6. Pip and Herbert have a very special friendship. Do you think this brotherly love grew out of the wolfish need to be part of a pack? Or something more human?

7. While Miss Havisham is herself a vampire, she has trained Estella in the ways of vampire slaying. Pip wonders “if Miss Havisham weren’t really wishing to be staked by Estella one day in raising her to such an art” (p. 235). Do you agree? Do you think Miss Havisham’s eventual outcome either supports or refutes this opinion? Why does Estella never stake her, if indeed her mission is to kill vampires?

8. Pip is horrified when he finds out the Magwitch has been his anonymous benefactor all along. Why do you think this revelation is so abhorrent to Pip, when he seems so willing to not only protect Magwitch and keep him safe, but to also protect his feelings by not revealing his disappointment?

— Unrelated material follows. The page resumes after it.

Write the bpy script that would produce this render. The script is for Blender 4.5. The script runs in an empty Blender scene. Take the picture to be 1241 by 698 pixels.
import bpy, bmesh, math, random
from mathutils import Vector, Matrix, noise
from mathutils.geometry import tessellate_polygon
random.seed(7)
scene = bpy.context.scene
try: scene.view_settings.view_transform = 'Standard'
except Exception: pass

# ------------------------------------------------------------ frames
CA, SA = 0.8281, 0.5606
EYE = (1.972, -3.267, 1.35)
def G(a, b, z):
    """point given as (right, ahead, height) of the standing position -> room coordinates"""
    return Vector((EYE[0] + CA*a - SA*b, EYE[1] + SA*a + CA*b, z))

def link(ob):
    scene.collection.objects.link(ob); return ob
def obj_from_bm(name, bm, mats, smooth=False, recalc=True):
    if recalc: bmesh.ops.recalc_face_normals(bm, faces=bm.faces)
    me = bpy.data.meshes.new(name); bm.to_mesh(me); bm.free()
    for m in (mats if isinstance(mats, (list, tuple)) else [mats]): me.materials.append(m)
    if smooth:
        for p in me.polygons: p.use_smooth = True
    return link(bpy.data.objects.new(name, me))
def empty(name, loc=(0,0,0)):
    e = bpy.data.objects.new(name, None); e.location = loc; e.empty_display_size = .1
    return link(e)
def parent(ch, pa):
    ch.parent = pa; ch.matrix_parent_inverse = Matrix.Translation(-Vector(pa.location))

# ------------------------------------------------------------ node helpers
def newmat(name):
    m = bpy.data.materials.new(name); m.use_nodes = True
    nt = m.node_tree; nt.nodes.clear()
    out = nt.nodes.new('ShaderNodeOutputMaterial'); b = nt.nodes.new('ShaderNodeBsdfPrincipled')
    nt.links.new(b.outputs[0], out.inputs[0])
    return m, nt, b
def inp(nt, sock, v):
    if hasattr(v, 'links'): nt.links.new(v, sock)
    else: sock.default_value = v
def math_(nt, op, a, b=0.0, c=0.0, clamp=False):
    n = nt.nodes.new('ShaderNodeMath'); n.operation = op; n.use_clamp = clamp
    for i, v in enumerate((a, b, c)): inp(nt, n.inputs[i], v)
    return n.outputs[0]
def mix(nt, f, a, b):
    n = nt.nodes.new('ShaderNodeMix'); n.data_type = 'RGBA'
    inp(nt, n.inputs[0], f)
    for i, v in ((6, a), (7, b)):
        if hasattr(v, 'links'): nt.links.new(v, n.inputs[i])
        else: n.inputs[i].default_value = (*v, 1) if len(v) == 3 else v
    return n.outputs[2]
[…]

9. On page 284, Pip explains to Miss Havisham that there are certain Scapegraces who “showed more humanity than the humans.” Discuss which of the Scapegraces behave with the utmost humanity, and which of the human characters exhibit what could be categorized as monstrous behavior?

10. How does the discovery of Estella’s parentage change things for Pip? Does it change your opinion of her?

11. Why is it so easy for Joe and Biddy to forgive Pip after he had neglected them for so many years? Should Joe have been angry that Pip spent so much time visiting Magwitch after he was captured, when he never kept up his visits to Joe like he had promised?

12. Though Estella is able to eventually see the goodness in werewolves, she never changes her opinion of vampires. Why do you think she can pardon and accept most Scapegraces and still seek vengeance against vampires?

ENHANCE YOUR BOOK CLUB

1. Grave Expectations is a reimagining of Charles Dickens’s classic Great Expectations. Have you read Great Expectations before? If so, how did the supernatural version compare to the classic? What remained the same in this new version of the story? What changed? If not, choose Great Expectations for your next book club pick.

2. Grave Expectations is a literary mash-up—where a fictional classic is retold in present day or with mythical substitutions. Examples include Pride and Prejudice and Zombies or the movie Clueless, which was essentially Jane Austen’s Emma set in Beverly Hills during the 1990s. Try creating a literary mash-up of your own with your book club. Pick a favorite classic and retell the story as though it took place in the present day or with some supernatural characters. The more imaginative, the better!

3. Legends of werewolves and vampires have been carried down through the centuries. How does their depiction in this work compare with your preconceived notions of such supernatural creatures?